*Supplied information*
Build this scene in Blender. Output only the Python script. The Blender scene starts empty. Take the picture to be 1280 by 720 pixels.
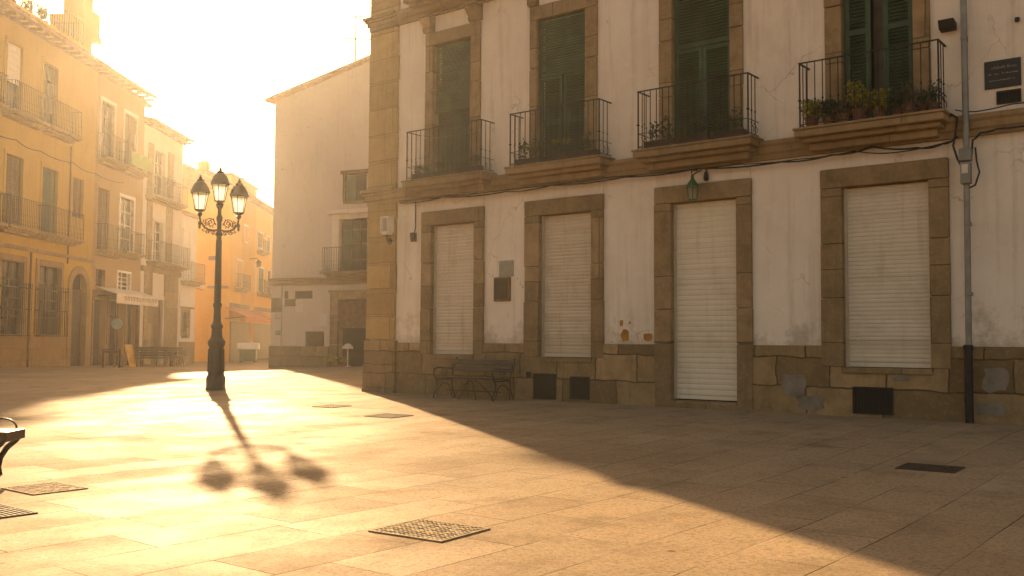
import bpy, bmesh, math, random
from mathutils import Vector, Matrix
C = bpy.context.scene
COL = C.collection
PI = math.pi
R = math.radians

# ------------------------------------------------------------------ render / view
C.render.engine = 'CYCLES'
C.cycles.max_bounces = 6
C.cycles.diffuse_bounces = 4
C.cycles.glossy_bounces = 3
C.cycles.transmission_bounces = 4
C.cycles.volume_bounces = 1
C.cycles.use_denoising = True
C.cycles.sample_clamp_indirect = 6.0
C.view_settings.view_transform = 'Standard'
C.view_settings.look = 'None'
C.view_settings.gamma = 1.0
C.view_settings.exposure = 1.83

# ------------------------------------------------------------------ light: low sun ahead and to the left
SUN_AZ, SUN_EL = R(18.7), R(18.8)          # azimuth left of +Y
sun_dir = Vector((-math.sin(SUN_AZ)*math.cos(SUN_EL), math.cos(SUN_AZ)*math.cos(SUN_EL), math.sin(SUN_EL)))
ld = bpy.data.lights.new('sun', 'SUN')
ld.energy = 5.0
ld.angle = R(0.8)
ld.color = (1.0, 0.67, 0.34)
lo = bpy.data.objects.new('sun', ld)
COL.objects.link(lo)
lo.rotation_mode = 'QUATERNION'
lo.rotation_quaternion = sun_dir.to_track_quat('Z', 'Y')
lo.location = sun_dir*200

W = bpy.data.worlds.new('World')
C.world = W
W.use_nodes = True
nt = W.node_tree
bg = nt.nodes['Background']
sky = nt.nodes.new('ShaderNodeTexSky')
sky.sky_type = 'NISHITA'
sky.sun_disc = False
sky.sun_elevation = SUN_EL
sky.sun_rotation = -SUN_AZ
sky.air_density = 1.0
sky.dust_density = 4.0
sky.ozone_density = 0.6
tint = nt.nodes.new('ShaderNodeMix')       # warm evening sky
tint.data_type = 'RGBA'
tint.blend_type = 'MULTIPLY'
tint.inputs[0].default_value = 1.0
tint.inputs[7].default_value = (1.0, 0.73, 0.48, 1)
nt.links.new(sky.outputs[0], tint.inputs[6])
nt.links.new(tint.outputs[2], bg.inputs[0])
bg.inputs[1].default_value = 0.08

# ------------------------------------------------------------------ materials
def new_mat(name):
    m = bpy.data.materials.new(name)
    m.use_nodes = True
    n = m.node_tree.nodes
    return m, n, m.node_tree.links, n['Principled BSDF']

def mathn(n, l, op, a, b=None, clamp=False):
    x = n.new('ShaderNodeMath')
    x.operation = op
    x.use_clamp = clamp
    for i, v in enumerate((a, b)):
        if v is None:
            continue
        if isinstance(v, (int, float)):
            x.inputs[i].default_value = v
        else:
            l.new(v, x.inputs[i])
    return x.outputs[0]

def noise(n, l, vec, scale, detail=4, rough=0.55):
    t = n.new('ShaderNodeTexNoise')
    t.inputs['Scale'].default_value = scale
    t.inputs['Detail'].default_value = detail
    t.inputs['Roughness'].default_value = rough
    l.new(vec, t.inputs['Vector'])
    return t.outputs['Fac']

def ramp(n, l, fac, p0, p1, c0=0.0, c1=1.0):
    t = n.new('ShaderNodeMapRange')
    t.inputs[1].default_value = p0
    t.inputs[2].default_value = p1
    t.inputs[3].default_value = c0
    t.inputs[4].default_value = c1
    l.new(fac, t.inputs[0])
    return t.outputs[0]

def mix(n, l, fac, a, b, mode='MIX'):
    t = n.new('ShaderNodeMix')
    t.data_type = 'RGBA'
    t.blend_type = mode
    if isinstance(fac, (int, float)):
        t.inputs[0].default_value = fac
    else:
        l.new(fac, t.inputs[0])
    for i, v in ((6, a), (7, b)):
        if isinstance(v, tuple):
            t.inputs[i].default_value = (*v[:3], 1)
        else:
            l.new(v, t.inputs[i])
    return t.outputs[2]

def coords(n, l, rotz=0.0, scale=(1, 1, 1)):
    tc = n.new('ShaderNodeTexCoord')
    mp = n.new('ShaderNodeMapping')
    mp.inputs['Rotation'].default_value = (0, 0, rotz)
    mp.inputs['Scale'].default_value = scale
    l.new(tc.outputs['Object'], mp.inputs['Vector'])
    return mp.outputs[0]

def bump(n, l, b, height, strength, dist=0.02):
    t = n.new('ShaderNodeBump')
    t.inputs['Strength'].default_value = strength
    t.inputs['Distance'].default_value = dist
    l.new(height, t.inputs['Height'])
    l.new(t.outputs[0], b.inputs['Normal'])

def plain(name, col, rough=0.6, metal=0.0, var=0.18, scale=6.0, bstr=0.15, spec=0.4):
    m, n, l, b = new_mat(name)
    v = coords(n, l)
    f = noise(n, l, v, scale, 5)
    lo_ = tuple(c*(1-var) for c in col)
    hi_ = tuple(min(1, c*(1+var)) for c in col)
    l.new(mix(n, l, ramp(n, l, f, .3, .7), lo_, hi_), b.inputs['Base Color'])
    b.inputs['Roughness'].default_value = rough
    b.inputs['Metallic'].default_value = metal
    b.inputs['Specular IOR Level'].default_value = spec
    if bstr:
        bump(n, l, b, noise(n, l, v, scale*8, 3), bstr, 0.01)
    return m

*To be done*
Return the listing above word for word, with the pictures removed.

*Output below*
Build this scene in Blender. Output only the Python script. The Blender scene starts empty. Take the picture to be 1280 by 720 pixels.
import bpy, bmesh, math, random
from mathutils import Vector, Matrix
C = bpy.context.scene
COL = C.collection
PI = math.pi
R = math.radians

# ------------------------------------------------------------------ render / view
C.render.engine = 'CYCLES'
C.cycles.max_bounces = 6
C.cycles.diffuse_bounces = 4
C.cycles.glossy_bounces = 3
C.cycles.transmission_bounces = 4
C.cycles.volume_bounces = 1
C.cycles.use_denoising = True
C.cycles.sample_clamp_indirect = 6.0
C.view_settings.view_transform = 'Standard'
C.view_settings.look = 'None'
C.view_settings.gamma = 1.0
C.view_settings.exposure = 1.83

# ------------------------------------------------------------------ light: low sun ahead and to the left
SUN_AZ, SUN_EL = R(18.7), R(18.8)          # azimuth left of +Y
sun_dir = Vector((-math.sin(SUN_AZ)*math.cos(SUN_EL), math.cos(SUN_AZ)*math.cos(SUN_EL), math.sin(SUN_EL)))
ld = bpy.data.lights.new('sun', 'SUN')
ld.energy = 5.0
ld.angle = R(0.8)
ld.color = (1.0, 0.67, 0.34)
lo = bpy.data.objects.new('sun', ld)
COL.objects.link(lo)
lo.rotation_mode = 'QUATERNION'
lo.rotation_quaternion = sun_dir.to_track_quat('Z', 'Y')
lo.location = sun_dir*200

W = bpy.data.worlds.new('World')
C.world = W
W.use_nodes = True
nt = W.node_tree
bg = nt.nodes['Background']
sky = nt.nodes.new('ShaderNodeTexSky')
sky.sky_type = 'NISHITA'
sky.sun_disc = False
sky.sun_elevation = SUN_EL
sky.sun_rotation = -SUN_AZ
sky.air_density = 1.0
sky.dust_density = 4.0
sky.ozone_density = 0.6
tint = nt.nodes.new('ShaderNodeMix')       # warm evening sky
tint.data_type = 'RGBA'
tint.blend_type = 'MULTIPLY'
tint.inputs[0].default_value = 1.0
tint.inputs[7].default_value = (1.0, 0.73, 0.48, 1)
nt.links.new(sky.outputs[0], tint.inputs[6])
nt.links.new(tint.outputs[2], bg.inputs[0])
bg.inputs[1].default_value = 0.08

# ------------------------------------------------------------------ materials
def new_mat(name):
    m = bpy.data.materials.new(name)
    m.use_nodes = True
    n = m.node_tree.nodes
    return m, n, m.node_tree.links, n['Principled BSDF']

def mathn(n, l, op, a, b=None, clamp=False):
    x = n.new('ShaderNodeMath')
    x.operation = op
    x.use_clamp = clamp
    for i, v in enumerate((a, b)):
        if v is None:
            continue
        if isinstance(v, (int, float)):
            x.inputs[i].default_value = v
        else:
            l.new(v, x.inputs[i])
    return x.outputs[0]

def noise(n, l, vec, scale, detail=4, rough=0.55):
    t = n.new('ShaderNodeTexNoise')
    t.inputs['Scale'].default_value = scale
    t.inputs['Detail'].default_value = detail
    t.inputs['Roughness'].default_value = rough
    l.new(vec, t.inputs['Vector'])
    return t.outputs['Fac']

def ramp(n, l, fac, p0, p1, c0=0.0, c1=1.0):
    t = n.new('ShaderNodeMapRange')
    t.inputs[1].default_value = p0
    t.inputs[2].default_value = p1
    t.inputs[3].default_value = c0
    t.inputs[4].default_value = c1
    l.new(fac, t.inputs[0])
    return t.outputs[0]

def mix(n, l, fac, a, b, mode='MIX'):
    t = n.new('ShaderNodeMix')
    t.data_type = 'RGBA'
    t.blend_type = mode
    if isinstance(fac, (int, float)):
        t.inputs[0].default_value = fac
    else:
        l.new(fac, t.inputs[0])
    for i, v in ((6, a), (7, b)):
        if isinstance(v, tuple):
            t.inputs[i].default_value = (*v[:3], 1)
        else:
            l.new(v, t.inputs[i])
    return t.outputs[2]

def coords(n, l, rotz=0.0, scale=(1, 1, 1)):
    tc = n.new('ShaderNodeTexCoord')
    mp = n.new('ShaderNodeMapping')
    mp.inputs['Rotation'].default_value = (0, 0, rotz)
    mp.inputs['Scale'].default_value = scale
    l.new(tc.outputs['Object'], mp.inputs['Vector'])
    return mp.outputs[0]

def bump(n, l, b, height, strength, dist=0.02):
    t = n.new('ShaderNodeBump')
    t.inputs['Strength'].default_value = strength
    t.inputs['Distance'].default_value = dist
    l.new(height, t.inputs['Height'])
    l.new(t.outputs[0], b.inputs['Normal'])

def plain(name, col, rough=0.6, metal=0.0, var=0.18, scale=6.0, bstr=0.15, spec=0.4):
    m, n, l, b = new_mat(name)
    v = coords(n, l)
    f = noise(n, l, v, scale, 5)
    lo_ = tuple(c*(1-var) for c in col)
    hi_ = tuple(min(1, c*(1+var)) for c in col)
    l.new(mix(n, l, ramp(n, l, f, .3, .7), lo_, hi_), b.inputs['Base Color'])
    b.inputs['Roughness'].default_value = rough
    b.inputs['Metallic'].default_value = metal
    b.inputs['Specular IOR Level'].default_value = spec
    if bstr:
        bump(n, l, b, noise(n, l, v, scale*8, 3), bstr, 0.01)
    return m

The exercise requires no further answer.